O filme é composto de três versões da mesma história. Os eventos em cada episódio se diferenciam muito pouco uns dos outros, mas essas pequenas distinções na narrativa evocam conseqüências e finais muito distintos. O filme trata do tema do destino e de como incidentes e decisões que nos parecem insignificantes podem afetar nossa vida diária mais do que imaginamos. Sim, você já viu algo do tipo antes; a temática já não é mais tão original. Filmes hollywoodianos como “Efeito Borboleta” e “De Caso com o Acaso” tratam do mesmo tema, podemos até dizer que eles todos tentam abordar um pouco a teoria do caos, que tenta explicar o fato de que resultados complexos e imprevistos podem e irão ocorre em sistemas que são sensíveis às suas condições iniciais. Um exemplo propositadamente exagerado dessa teoria é conhecido como efeito borboleta. Esse exemplo diz que, em teoria, o bater de asas de uma borboleta na China pode afetar o clima em Nova Iorque, apesar de estar a milhares de quilômetros de distância. Em outras palavras, a teoria tenta apontar que é possível que um acontecimento muito pequeno possa produzir resultados imprevisíveis e às vezes drásticos através da ativação de eventos cada vez mais significativos.
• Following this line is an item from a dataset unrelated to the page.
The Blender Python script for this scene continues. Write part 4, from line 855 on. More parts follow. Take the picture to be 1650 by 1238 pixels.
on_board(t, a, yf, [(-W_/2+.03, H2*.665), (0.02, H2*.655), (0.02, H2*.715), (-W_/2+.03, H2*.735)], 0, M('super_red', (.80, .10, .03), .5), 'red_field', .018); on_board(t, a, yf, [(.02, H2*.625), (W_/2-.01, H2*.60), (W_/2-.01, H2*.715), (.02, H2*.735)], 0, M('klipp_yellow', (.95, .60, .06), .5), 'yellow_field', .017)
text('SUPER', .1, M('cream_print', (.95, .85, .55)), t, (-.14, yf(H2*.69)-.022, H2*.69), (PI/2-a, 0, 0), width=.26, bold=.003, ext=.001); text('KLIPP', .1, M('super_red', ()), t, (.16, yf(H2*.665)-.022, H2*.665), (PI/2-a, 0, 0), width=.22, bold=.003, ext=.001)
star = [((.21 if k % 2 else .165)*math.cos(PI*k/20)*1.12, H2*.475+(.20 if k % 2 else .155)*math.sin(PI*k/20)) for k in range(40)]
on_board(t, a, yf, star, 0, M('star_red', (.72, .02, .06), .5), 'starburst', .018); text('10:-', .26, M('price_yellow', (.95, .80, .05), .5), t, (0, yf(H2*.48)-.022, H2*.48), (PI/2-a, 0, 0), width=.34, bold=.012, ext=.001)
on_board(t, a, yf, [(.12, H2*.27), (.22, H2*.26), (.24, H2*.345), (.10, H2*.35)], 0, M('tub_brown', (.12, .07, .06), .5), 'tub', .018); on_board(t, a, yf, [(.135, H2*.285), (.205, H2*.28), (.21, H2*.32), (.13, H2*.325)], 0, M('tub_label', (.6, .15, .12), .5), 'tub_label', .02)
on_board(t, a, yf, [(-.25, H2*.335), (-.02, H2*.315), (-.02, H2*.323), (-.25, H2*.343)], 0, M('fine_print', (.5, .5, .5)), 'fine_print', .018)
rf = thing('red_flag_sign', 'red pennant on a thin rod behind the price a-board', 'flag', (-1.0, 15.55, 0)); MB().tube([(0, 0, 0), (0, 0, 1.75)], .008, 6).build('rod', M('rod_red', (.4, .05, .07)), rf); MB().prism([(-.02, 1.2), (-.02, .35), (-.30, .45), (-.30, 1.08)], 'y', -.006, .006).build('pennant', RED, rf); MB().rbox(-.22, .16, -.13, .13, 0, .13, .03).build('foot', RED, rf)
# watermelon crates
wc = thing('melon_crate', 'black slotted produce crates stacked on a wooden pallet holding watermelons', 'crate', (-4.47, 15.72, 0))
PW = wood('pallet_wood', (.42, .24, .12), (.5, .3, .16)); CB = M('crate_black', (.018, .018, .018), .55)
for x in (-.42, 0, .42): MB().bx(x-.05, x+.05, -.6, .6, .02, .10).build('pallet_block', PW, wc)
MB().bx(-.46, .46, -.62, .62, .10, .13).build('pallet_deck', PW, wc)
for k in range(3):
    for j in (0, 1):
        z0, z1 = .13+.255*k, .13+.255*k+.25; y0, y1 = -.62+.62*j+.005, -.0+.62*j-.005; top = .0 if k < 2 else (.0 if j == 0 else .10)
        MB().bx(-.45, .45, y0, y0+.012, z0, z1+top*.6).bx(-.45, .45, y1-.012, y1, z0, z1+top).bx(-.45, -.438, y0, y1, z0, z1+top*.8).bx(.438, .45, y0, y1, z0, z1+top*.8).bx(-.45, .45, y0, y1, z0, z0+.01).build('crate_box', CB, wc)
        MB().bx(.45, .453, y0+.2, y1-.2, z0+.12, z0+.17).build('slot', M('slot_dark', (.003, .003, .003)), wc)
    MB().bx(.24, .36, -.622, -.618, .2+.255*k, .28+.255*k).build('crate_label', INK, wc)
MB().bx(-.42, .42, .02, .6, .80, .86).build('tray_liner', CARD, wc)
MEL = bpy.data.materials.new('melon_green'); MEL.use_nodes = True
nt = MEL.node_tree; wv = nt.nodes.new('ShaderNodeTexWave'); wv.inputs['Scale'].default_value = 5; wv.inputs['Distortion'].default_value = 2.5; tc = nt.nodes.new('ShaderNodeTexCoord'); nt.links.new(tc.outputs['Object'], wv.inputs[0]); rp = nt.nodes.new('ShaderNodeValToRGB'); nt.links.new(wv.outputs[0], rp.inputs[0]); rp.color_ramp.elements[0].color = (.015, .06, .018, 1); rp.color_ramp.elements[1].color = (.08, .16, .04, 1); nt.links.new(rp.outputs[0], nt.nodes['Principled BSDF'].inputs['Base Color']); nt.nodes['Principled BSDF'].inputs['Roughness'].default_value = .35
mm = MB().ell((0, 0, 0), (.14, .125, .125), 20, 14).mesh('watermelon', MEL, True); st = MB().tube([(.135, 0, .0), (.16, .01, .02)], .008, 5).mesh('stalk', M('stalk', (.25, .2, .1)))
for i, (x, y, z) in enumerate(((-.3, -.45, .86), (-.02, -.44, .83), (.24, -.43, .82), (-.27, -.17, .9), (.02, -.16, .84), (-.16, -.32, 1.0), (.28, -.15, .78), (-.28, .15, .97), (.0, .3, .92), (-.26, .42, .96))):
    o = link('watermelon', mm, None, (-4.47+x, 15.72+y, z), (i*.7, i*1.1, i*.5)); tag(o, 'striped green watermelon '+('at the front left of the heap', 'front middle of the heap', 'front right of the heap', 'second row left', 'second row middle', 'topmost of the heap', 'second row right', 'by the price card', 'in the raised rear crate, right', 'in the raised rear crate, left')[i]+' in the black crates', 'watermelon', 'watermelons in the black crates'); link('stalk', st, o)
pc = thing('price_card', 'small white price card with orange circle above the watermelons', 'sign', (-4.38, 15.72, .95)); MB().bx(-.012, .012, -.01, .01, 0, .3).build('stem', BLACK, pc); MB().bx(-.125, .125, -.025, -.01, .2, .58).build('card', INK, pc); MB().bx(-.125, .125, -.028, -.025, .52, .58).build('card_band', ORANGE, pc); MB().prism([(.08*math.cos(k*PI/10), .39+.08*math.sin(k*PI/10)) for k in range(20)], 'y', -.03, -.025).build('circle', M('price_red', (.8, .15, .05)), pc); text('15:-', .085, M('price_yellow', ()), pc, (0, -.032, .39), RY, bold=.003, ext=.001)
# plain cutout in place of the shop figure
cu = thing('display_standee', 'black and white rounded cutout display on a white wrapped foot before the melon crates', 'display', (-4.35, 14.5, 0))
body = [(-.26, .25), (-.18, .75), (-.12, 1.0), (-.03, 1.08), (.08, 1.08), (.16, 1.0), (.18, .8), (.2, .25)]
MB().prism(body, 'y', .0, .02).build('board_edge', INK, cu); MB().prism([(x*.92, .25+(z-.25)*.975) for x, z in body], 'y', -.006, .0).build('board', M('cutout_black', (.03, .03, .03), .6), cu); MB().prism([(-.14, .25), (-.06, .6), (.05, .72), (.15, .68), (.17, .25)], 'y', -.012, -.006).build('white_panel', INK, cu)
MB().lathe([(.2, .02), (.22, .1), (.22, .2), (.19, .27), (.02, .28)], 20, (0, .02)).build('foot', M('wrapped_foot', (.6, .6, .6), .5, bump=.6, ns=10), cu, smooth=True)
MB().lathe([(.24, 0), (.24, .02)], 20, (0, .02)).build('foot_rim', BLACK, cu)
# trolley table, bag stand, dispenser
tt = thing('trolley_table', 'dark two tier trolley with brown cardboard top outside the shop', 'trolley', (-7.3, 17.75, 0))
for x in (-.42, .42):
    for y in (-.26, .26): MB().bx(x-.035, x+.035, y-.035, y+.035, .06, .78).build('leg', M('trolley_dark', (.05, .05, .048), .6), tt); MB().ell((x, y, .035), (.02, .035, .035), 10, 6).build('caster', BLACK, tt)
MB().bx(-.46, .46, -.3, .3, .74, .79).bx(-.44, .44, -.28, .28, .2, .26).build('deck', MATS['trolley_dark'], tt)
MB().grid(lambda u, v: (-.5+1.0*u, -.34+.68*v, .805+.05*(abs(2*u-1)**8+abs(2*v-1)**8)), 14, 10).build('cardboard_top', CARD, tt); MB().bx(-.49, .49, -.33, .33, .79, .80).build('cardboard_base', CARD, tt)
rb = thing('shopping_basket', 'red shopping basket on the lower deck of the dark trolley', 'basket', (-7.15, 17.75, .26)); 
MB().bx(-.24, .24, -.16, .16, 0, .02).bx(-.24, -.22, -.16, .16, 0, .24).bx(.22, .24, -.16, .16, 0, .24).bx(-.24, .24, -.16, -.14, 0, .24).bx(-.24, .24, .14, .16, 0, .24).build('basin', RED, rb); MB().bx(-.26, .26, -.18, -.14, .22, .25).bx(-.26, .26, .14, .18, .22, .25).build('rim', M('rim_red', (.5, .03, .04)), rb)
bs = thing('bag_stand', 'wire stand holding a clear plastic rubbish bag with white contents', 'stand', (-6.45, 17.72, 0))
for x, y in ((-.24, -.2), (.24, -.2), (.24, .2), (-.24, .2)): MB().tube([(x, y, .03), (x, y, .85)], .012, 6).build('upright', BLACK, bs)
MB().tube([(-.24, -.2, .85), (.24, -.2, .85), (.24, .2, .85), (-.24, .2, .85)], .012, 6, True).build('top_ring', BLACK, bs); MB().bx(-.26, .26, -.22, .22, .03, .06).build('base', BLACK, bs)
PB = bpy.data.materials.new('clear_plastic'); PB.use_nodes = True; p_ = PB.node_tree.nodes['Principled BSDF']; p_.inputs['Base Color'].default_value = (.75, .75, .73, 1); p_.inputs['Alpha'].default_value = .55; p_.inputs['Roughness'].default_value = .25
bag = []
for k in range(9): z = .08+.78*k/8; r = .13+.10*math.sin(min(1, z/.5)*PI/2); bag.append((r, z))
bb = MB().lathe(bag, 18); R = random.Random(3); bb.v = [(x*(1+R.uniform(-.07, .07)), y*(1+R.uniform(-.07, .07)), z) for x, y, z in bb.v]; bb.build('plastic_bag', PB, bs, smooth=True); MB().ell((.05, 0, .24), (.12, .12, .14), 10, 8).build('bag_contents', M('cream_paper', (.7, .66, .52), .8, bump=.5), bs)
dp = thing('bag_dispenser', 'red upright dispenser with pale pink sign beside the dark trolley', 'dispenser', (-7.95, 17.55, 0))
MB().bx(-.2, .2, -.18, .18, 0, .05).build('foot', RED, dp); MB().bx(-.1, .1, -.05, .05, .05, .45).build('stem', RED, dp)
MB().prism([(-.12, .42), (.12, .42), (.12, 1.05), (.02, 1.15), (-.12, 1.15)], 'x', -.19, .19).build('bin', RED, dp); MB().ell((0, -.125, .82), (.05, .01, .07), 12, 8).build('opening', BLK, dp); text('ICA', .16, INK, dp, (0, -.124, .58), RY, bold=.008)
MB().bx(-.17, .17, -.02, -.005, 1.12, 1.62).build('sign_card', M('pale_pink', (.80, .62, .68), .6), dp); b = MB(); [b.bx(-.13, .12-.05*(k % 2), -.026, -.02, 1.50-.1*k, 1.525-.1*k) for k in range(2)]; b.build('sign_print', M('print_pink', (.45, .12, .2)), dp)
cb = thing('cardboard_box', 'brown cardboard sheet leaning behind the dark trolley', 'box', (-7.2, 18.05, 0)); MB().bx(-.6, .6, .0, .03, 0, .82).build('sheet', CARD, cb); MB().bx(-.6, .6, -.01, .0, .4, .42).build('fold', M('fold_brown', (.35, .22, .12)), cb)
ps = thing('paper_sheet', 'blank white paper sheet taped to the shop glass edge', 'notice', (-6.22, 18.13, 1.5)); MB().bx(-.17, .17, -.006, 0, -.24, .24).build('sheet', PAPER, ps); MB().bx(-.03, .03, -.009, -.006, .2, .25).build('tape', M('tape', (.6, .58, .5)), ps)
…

Apesar de o tema já ter sido abordado por vários outros filmes, a fórmula nunca foi tão bem aplicada quanto nessa audaciosa, ingênua e visualmente estilizada compilação de vários “e se,” que funcionam dentro da lógica peculiar do filme. Corra Lola Corra é eficiente em um nível puramente instintivo. Palmas para essa celebração incontrolada do prazer da velocidade no cinema.